_Task to complete:_
Write out all of the data exactly as it appears.

_Given data:_
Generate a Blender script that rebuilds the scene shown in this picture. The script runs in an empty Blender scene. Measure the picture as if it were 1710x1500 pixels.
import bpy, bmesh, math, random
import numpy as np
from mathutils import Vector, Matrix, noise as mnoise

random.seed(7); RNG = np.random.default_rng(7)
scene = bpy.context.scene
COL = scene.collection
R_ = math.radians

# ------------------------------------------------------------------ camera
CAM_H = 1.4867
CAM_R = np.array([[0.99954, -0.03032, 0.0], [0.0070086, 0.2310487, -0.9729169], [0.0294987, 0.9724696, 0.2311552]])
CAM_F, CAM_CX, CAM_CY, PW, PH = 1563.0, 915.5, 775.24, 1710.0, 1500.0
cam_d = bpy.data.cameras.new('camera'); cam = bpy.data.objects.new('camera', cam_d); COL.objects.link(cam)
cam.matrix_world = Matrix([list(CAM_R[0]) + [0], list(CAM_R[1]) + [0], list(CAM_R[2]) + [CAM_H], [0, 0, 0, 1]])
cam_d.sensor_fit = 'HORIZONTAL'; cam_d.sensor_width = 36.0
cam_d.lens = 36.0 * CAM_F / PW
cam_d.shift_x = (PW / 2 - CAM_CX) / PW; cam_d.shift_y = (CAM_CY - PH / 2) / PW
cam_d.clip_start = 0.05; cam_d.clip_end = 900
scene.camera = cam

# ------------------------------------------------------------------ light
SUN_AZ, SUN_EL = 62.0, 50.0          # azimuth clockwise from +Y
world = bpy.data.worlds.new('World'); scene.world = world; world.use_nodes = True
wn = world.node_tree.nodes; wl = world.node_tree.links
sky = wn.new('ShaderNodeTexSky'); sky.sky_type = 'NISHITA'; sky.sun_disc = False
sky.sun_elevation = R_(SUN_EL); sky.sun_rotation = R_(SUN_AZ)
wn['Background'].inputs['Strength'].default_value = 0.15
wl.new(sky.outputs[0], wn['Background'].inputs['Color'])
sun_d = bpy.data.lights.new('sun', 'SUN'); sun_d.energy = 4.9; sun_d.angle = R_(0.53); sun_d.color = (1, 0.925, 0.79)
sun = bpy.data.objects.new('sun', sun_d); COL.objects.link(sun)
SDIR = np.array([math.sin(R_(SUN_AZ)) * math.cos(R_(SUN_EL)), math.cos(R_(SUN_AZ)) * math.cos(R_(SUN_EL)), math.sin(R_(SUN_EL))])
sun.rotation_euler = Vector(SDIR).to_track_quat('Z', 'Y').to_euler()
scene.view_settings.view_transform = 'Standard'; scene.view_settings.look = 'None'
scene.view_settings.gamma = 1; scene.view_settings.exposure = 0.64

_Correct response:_
Generate a Blender script that rebuilds the scene shown in this picture. The script runs in an empty Blender scene. Measure the picture as if it were 1710x1500 pixels.
import bpy, bmesh, math, random
import numpy as np
from mathutils import Vector, Matrix, noise as mnoise

random.seed(7); RNG = np.random.default_rng(7)
scene = bpy.context.scene
COL = scene.collection
R_ = math.radians

# ------------------------------------------------------------------ camera
CAM_H = 1.4867
CAM_R = np.array([[0.99954, -0.03032, 0.0], [0.0070086, 0.2310487, -0.9729169], [0.0294987, 0.9724696, 0.2311552]])
CAM_F, CAM_CX, CAM_CY, PW, PH = 1563.0, 915.5, 775.24, 1710.0, 1500.0
cam_d = bpy.data.cameras.new('camera'); cam = bpy.data.objects.new('camera', cam_d); COL.objects.link(cam)
cam.matrix_world = Matrix([list(CAM_R[0]) + [0], list(CAM_R[1]) + [0], list(CAM_R[2]) + [CAM_H], [0, 0, 0, 1]])
cam_d.sensor_fit = 'HORIZONTAL'; cam_d.sensor_width = 36.0
cam_d.lens = 36.0 * CAM_F / PW
cam_d.shift_x = (PW / 2 - CAM_CX) / PW; cam_d.shift_y = (CAM_CY - PH / 2) / PW
cam_d.clip_start = 0.05; cam_d.clip_end = 900
scene.camera = cam

# ------------------------------------------------------------------ light
SUN_AZ, SUN_EL = 62.0, 50.0          # azimuth clockwise from +Y
world = bpy.data.worlds.new('World'); scene.world = world; world.use_nodes = True
wn = world.node_tree.nodes; wl = world.node_tree.links
sky = wn.new('ShaderNodeTexSky'); sky.sky_type = 'NISHITA'; sky.sun_disc = False
sky.sun_elevation = R_(SUN_EL); sky.sun_rotation = R_(SUN_AZ)
wn['Background'].inputs['Strength'].default_value = 0.15
wl.new(sky.outputs[0], wn['Background'].inputs['Color'])
sun_d = bpy.data.lights.new('sun', 'SUN'); sun_d.energy = 4.9; sun_d.angle = R_(0.53); sun_d.color = (1, 0.925, 0.79)
sun = bpy.data.objects.new('sun', sun_d); COL.objects.link(sun)
SDIR = np.array([math.sin(R_(SUN_AZ)) * math.cos(R_(SUN_EL)), math.cos(R_(SUN_AZ)) * math.cos(R_(SUN_EL)), math.sin(R_(SUN_EL))])
sun.rotation_euler = Vector(SDIR).to_track_quat('Z', 'Y').to_euler()
scene.view_settings.view_transform = 'Standard'; scene.view_settings.look = 'None'
scene.view_settings.gamma = 1; scene.view_settings.exposure = 0.64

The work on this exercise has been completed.